I just read the most stunningly poor take about Klaus ever 💀
Something about how "he cared more about his hybrids than his siblings (specifically Finn & Kol)" & I feel like, either that person has never watched TO or they just have 0 media literacy.
Like, honestly, that take completely misses the entire point of the character!
Klaus is deeply traumatized and absolutely terrified of being abandoned by everyone he loves.
Daggering his siblings is obviously incredibly abusive and completely messed up. But he doesn't put them in boxes to hurt them, he puts them there specifically to guarantee they stay with him forever.
His actions are driven by a desperate need for control and intense paranoia about being left alone!
The obsession with the hybrid army comes from exactly the same deep insecurity.
He spent centuries running from Mikael feeling completely isolated from the world. And being the odd-one-out among his siblings, due to not being Mikael's kid! (And Mikael had already made him feel like he was a blight, before his paternity ever even came to light & reinforced his "outsider" feeling.)
Making those hybrids gave him a makeshift "family," that bound by sire-bond enforced loyalty. He desperately craved the absolute safety that the sire bond provided.
Plus that person completely rewrote the canon regarding Kol and Finn!
When Kol actually died in TVD, Klaus reacted with absolute devastation and murderous rage. He literally cried before hunting down Elena and Jeremy for brutal rrevenge. After that he got locked inside a room multiple days and then Jeremy died & I guess he considered that "an eye for an eye" or something.

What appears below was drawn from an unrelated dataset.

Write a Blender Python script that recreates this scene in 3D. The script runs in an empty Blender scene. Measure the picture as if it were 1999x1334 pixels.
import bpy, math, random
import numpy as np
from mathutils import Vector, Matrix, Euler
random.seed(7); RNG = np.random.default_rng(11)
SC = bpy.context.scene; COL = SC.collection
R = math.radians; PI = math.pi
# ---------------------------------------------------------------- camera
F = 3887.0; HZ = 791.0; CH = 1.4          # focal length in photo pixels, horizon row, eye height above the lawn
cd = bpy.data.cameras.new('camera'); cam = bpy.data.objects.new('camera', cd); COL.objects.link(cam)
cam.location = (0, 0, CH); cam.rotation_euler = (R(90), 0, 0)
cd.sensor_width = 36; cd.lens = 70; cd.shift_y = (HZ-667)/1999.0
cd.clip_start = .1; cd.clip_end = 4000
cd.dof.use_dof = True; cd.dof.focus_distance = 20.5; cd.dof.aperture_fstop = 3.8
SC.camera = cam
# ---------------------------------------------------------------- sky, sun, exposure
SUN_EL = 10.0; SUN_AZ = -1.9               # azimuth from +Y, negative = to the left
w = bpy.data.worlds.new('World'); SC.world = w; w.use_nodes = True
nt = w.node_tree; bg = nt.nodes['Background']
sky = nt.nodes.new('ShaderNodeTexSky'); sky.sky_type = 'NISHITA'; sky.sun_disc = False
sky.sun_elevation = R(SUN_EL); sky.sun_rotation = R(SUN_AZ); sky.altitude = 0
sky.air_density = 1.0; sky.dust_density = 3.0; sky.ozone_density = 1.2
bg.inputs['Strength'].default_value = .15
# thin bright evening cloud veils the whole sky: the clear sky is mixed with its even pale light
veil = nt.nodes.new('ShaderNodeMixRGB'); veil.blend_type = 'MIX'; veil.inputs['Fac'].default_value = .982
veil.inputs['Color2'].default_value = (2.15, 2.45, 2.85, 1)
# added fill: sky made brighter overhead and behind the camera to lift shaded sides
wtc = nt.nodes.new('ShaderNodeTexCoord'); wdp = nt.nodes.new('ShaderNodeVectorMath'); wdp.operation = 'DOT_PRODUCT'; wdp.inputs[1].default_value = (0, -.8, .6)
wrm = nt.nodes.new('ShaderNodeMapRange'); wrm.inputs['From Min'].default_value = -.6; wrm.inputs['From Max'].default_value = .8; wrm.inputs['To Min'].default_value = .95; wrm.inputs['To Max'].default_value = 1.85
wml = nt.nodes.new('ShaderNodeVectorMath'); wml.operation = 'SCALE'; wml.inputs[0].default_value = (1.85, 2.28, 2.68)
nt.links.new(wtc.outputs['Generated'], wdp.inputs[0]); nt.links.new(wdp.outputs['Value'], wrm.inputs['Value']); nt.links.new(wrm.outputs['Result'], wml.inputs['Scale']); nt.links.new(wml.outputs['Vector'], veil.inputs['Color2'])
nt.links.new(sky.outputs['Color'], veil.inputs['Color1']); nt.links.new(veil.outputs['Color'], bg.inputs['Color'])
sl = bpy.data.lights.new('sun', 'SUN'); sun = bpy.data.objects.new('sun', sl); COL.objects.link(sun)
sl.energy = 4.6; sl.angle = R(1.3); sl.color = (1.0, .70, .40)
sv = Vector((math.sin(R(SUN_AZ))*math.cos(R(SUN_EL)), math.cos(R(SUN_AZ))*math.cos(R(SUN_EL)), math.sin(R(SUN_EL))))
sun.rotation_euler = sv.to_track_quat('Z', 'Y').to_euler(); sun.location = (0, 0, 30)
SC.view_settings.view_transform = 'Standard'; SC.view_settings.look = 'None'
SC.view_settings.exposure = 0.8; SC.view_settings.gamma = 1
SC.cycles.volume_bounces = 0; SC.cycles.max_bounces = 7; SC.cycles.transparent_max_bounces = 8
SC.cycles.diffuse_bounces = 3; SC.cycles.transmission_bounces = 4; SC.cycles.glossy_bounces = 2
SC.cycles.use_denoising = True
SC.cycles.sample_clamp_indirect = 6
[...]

His colder reaction to Finn dying makes complete logical sense within the plot. Finn, who had already been "gone" (by no fault of his own) for 900 years, actively collaborated with Esther to orchestrate the annihilation of their entire bloodline (and species)! Obviously he expresses less immediate grief for someone actively plotting his assassination, wouldn't you?
(Keep in mind, when his brothers died in TO he was incredibly upset.)
We can absolutely acknowledge that Klaus inflicts terrible pain on his own family and the people around him. But he loves them with all of his heart. He is an abuser. He continues Mikael's cycle of abuse because of his trauma. That is the point!
Erasing his desperate love for his family simply turns a wonderfully tragic protagonist into a boring cartoon villain.